ソーシャルメディアを使うとどこに費用対効果がでるの?
ソーシャルメディアを活用することで明確に効果を期待できるポイントが2つあります。
■企業にマッチした学生や求職者にアピールできる
採用メディアからの応募の場合、数が膨大になりすぎ、管理コストや選考コストがかさみがちです。しかも、企業が採用したいと考えているターゲット層以外からの応募も多くなってしまうため、その書類選考や面接に時間と手間を取られてしまうこともあるでしょう。
ソーシャルリクルーティングでは、企業が採用したいと思うターゲット層に響くコンテンツを戦略的に検討し、ソーシャルメディア上で伝えていくことで、興味をもった学生や求職者がファンやフォロワーになり、結果として、初期段階から対象者をしぼりこんでいくことが可能です。
情報発信の結果として、対象者が絞りこまれれば、選考の手間が削減できるだけでなく、就業してからの離職リスクも低減できるため、結果として採用コストを下げることが可能です。
■良いコンテンツを作れば、採用情報は無料でひろがっていく
先に「閲覧者が積極的にシェアしてくれそうな企画力の高いコンテンツが存在」していれば、そのコンテンツはどんどんシェアされ、ファンやフォロワーは増えていくと述べました。

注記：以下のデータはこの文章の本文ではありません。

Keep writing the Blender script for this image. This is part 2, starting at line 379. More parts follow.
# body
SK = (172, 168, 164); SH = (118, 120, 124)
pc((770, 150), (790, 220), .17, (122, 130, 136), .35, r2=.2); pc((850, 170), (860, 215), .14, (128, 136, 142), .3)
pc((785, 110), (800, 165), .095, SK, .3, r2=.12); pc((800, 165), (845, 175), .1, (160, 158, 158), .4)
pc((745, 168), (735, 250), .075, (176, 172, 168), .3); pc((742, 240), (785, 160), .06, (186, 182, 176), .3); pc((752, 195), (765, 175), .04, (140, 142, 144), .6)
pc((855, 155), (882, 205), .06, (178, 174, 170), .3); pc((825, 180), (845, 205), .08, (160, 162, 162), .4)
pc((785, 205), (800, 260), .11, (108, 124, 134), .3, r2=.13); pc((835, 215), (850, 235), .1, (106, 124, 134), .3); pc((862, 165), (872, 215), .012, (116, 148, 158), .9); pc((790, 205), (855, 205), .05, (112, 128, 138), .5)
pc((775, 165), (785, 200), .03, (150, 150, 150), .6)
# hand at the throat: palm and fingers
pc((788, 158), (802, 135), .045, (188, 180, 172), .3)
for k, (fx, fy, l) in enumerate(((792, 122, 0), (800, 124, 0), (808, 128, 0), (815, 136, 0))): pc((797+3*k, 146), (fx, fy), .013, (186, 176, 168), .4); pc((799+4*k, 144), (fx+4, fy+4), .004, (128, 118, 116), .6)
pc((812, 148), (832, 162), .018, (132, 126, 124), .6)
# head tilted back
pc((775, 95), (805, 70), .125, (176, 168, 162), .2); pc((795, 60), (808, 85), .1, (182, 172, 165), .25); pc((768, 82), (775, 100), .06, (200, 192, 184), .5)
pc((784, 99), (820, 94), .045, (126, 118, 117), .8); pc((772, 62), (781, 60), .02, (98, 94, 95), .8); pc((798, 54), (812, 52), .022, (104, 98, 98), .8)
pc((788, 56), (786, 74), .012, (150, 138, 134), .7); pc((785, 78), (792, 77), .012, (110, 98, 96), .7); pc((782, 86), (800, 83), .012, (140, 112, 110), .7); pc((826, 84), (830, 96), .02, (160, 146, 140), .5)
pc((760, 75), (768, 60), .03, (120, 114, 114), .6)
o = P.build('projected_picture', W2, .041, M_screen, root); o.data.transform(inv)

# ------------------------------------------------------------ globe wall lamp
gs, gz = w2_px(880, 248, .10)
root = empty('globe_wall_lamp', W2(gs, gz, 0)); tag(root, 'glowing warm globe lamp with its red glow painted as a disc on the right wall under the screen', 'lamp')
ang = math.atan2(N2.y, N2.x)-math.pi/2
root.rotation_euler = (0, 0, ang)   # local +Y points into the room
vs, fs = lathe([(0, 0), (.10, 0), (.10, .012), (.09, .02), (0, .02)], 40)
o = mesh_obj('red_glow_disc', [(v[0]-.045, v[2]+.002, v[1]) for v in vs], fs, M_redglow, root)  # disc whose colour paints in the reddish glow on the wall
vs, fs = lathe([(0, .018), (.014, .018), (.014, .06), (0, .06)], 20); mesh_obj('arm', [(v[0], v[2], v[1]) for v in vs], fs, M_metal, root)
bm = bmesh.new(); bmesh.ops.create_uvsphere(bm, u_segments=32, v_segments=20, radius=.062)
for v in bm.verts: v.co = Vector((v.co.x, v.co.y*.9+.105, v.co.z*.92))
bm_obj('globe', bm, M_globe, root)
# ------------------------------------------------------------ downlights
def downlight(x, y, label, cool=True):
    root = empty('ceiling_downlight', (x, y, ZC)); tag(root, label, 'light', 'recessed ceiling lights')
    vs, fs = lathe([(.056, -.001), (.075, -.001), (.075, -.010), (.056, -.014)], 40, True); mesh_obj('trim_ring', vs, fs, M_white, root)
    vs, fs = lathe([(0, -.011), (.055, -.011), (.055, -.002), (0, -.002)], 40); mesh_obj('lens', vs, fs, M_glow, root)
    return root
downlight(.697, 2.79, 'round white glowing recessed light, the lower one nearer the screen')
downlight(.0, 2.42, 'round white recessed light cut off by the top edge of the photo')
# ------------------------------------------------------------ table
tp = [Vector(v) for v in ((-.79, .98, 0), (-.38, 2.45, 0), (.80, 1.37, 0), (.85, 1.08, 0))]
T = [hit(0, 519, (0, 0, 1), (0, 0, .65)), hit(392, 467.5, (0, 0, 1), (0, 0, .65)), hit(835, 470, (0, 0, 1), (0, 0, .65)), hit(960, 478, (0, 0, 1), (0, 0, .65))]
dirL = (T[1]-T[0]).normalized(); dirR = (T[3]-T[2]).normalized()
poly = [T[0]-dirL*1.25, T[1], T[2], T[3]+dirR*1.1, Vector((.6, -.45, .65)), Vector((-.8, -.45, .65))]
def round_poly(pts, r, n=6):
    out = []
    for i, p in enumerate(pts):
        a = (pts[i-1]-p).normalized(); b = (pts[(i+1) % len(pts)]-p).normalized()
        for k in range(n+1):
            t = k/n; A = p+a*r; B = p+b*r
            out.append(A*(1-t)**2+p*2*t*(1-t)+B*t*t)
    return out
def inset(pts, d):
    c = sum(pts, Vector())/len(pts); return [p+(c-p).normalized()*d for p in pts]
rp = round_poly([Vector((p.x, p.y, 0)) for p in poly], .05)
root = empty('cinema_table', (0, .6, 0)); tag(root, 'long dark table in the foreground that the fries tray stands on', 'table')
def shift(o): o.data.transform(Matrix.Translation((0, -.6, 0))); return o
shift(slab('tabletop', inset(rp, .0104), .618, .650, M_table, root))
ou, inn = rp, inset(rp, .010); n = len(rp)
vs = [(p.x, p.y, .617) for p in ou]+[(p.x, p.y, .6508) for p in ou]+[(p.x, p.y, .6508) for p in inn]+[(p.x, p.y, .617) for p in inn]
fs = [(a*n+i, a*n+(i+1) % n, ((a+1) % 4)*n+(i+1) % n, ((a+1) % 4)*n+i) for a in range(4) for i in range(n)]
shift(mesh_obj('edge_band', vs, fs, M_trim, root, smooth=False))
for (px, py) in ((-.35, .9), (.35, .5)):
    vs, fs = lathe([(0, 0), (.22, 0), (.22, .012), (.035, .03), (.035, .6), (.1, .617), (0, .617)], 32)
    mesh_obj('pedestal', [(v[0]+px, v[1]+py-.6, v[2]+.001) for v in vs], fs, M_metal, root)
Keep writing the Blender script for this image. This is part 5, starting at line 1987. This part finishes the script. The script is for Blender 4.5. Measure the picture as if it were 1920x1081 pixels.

では、どうしたら品質の高いコンテンツを用意できるでしょうか。
そのためには、採用担当者や会社のメンバーが知恵をしぼって、どうすれば学生や求職者がシェアしてくれるか?いいね!を押したいと思うか?ソーシャルメディアで話題となるような面白いものになるか?を考えぬくしかありません。
企画は決して楽ではありませんが、ここにしっかり力を注ぎ、おもしろいコンテンツが用意できれば、ソーシャルメディアでは想像以上のスピード、ボリュームでその情報が「タダで」広がって行きます。
お金はかけられなくても、知恵をしぼれば、その効果は莫大なものになり、プロモーション費用を大きく削減することができるでしょう。
まとめ:採用コストとプラスαの可能性を見積もろう
先進的にソーシャルメディアの活用に成功した企業が、驚くべきコストで採用に成功した例もあります。しかし、今のところ、ソーシャルメディアを活用した場合の採用コストや採用単価に関するデータはほとんどありません。
単にソーシャルメディアを活用すれば、採用コストが下がるという安易な発想に陥ることなく、きちんと費用対効果を他の手段と比較する意識を持ちましょう。
さらにソーシャルメディアならではの採用コスト削減ポイントも理解し、採用に活用していくことが必要です。そして、コンテンツの制作や日々の運用が可能かどうかもじっくり検討してみましょう。